This is where I think you’re wrong. I think the exact same kids are out playing games in the street today, and it’s just us bookworm types who spend all our time inside with the playstation.
I live in a family apartment complex in deep suburbia. When the weather’s good, the streets are filled with kids playing. This idea that somehow, kids who would normally be active outdoors can be satisfied with staying inside and playing video games is ludicrous. They’re active kids. They want to play outside.
When I was a kid, people thought television and Nintendo and arcades were going to turn us all into little video zombies who never saw the light of day. And you know what? It was BS, just the latest parental panic. When my parents were little, they thought it was Howdy Doody and comic books that were going to drag the next generation into rampant indolence.
FWIW, my parents never bought junk food for us, ever. My mother was somewhat of a health nut (especially in the 70’s) and I grew up eating whole wheat bread, hearty soups, plenty of fruits and veggies, and all manner of good stuff. Still wound up a fattie all my life.
No, I don’t think portion sizes have gotten bigger. I think they’ve stayed around the same, more or less. There’s a few more sizes of Big Gulp and a few more big chocolate bars, I guess. But mostly, it’s about the same.
Ah, now we get at the root of things.
Accepting for now that there has been a sharp increase in obesity over the last 25 to 30 years, what might have caused it? The foods haven’t gotten any tastier, AFAIK. Advertising has not somehow become more effective. We haven’t become mindless consumer zombies in the last 30 years. So what?
In my OP, I wasn’t really tackling the idea of an obesity crisis, more like the question of where the drives that make someone a fattie come from, and why hadn’t they been selected out by evolution, etc etc.

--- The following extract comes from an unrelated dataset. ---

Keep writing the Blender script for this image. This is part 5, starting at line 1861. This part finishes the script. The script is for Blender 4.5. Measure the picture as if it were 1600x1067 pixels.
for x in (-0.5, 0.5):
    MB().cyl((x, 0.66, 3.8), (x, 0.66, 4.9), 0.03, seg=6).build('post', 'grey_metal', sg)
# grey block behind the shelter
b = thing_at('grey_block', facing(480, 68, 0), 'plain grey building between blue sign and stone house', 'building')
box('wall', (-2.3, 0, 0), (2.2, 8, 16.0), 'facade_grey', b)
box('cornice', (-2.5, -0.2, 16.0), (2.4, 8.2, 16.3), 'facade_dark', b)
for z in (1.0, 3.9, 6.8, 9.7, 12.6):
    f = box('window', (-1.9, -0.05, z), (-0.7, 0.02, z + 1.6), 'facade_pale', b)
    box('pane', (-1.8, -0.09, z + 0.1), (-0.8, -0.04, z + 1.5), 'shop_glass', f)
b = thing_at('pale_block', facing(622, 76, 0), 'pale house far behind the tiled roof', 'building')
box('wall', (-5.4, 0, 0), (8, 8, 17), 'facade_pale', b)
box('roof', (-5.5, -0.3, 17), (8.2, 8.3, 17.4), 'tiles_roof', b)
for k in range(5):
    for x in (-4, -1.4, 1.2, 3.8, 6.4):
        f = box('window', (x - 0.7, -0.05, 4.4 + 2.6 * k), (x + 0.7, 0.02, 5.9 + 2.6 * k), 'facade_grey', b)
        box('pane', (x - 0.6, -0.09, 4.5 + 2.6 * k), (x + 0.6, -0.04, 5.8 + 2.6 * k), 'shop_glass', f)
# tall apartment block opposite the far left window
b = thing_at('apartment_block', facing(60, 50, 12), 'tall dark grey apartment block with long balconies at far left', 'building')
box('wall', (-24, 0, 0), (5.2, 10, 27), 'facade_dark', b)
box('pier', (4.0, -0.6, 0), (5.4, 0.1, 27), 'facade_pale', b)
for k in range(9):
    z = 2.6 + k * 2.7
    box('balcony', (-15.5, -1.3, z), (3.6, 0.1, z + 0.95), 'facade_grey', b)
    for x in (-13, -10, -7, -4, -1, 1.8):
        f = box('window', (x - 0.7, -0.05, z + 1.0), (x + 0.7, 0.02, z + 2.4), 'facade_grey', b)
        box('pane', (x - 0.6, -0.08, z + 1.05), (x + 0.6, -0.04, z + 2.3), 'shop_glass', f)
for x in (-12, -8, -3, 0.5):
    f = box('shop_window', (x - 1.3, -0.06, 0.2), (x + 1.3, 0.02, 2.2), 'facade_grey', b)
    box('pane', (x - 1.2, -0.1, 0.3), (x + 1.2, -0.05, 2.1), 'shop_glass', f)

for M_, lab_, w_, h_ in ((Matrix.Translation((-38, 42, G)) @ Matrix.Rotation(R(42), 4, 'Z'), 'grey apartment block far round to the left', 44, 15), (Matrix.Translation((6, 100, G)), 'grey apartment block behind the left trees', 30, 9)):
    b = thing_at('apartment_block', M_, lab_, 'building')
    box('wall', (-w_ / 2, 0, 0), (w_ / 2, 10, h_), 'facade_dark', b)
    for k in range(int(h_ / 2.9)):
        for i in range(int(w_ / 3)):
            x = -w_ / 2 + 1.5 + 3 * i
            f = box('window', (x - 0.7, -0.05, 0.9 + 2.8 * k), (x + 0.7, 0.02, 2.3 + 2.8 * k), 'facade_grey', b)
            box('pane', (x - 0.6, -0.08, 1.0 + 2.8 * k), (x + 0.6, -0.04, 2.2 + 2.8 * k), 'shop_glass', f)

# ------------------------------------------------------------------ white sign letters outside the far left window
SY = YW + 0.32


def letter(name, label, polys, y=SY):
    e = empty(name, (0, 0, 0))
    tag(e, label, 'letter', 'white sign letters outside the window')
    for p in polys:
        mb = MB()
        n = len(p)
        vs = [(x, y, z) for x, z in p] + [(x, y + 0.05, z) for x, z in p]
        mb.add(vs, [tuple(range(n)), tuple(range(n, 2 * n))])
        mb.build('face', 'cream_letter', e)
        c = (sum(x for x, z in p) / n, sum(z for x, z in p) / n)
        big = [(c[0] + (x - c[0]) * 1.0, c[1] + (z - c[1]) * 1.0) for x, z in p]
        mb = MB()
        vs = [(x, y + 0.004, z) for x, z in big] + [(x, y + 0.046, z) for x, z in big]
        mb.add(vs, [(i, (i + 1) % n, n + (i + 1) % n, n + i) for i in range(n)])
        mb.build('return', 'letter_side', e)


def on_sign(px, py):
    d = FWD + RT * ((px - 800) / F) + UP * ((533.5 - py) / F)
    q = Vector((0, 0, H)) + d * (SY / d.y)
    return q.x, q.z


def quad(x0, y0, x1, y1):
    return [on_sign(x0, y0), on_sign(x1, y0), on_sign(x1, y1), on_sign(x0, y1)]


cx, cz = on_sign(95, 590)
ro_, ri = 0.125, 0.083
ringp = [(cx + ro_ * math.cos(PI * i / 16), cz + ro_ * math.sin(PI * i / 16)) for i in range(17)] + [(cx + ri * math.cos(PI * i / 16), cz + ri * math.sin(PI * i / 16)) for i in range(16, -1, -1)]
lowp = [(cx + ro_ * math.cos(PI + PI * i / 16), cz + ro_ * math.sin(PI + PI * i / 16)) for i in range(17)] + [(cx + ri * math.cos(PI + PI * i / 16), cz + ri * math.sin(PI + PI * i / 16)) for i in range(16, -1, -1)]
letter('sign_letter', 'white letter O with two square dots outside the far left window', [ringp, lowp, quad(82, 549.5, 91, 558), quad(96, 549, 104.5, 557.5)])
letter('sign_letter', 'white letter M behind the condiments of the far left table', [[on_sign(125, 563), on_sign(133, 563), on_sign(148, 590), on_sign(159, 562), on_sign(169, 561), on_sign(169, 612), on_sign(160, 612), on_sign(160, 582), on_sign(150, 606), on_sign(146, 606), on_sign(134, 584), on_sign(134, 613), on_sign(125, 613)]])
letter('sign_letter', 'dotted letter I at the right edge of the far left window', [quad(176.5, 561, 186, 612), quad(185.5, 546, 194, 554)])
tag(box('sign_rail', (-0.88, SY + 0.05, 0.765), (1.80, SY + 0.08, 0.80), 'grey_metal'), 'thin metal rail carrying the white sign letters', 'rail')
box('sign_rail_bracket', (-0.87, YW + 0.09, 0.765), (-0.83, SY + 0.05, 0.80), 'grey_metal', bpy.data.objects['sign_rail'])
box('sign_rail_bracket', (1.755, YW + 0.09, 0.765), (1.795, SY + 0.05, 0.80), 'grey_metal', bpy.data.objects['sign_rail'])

But if we’re truly fatter now, why? Well, for one, all the baby boomers getting older and fatter and slowing down. No sinister cabal of supersized fries, Big Gulps of Mountain Dew, and Twitter needed. It’s as natural and predictable as spring turning into summer.
It could also be partly due to food additives. I haven’t read a whole lot about high fructose corn syrup, but what little I have read is disturbing and fascinating. it really is vastly different from cane sugar.
So if an obesity epidemic exists, there’s no need to blame “kids these days” and how they are living.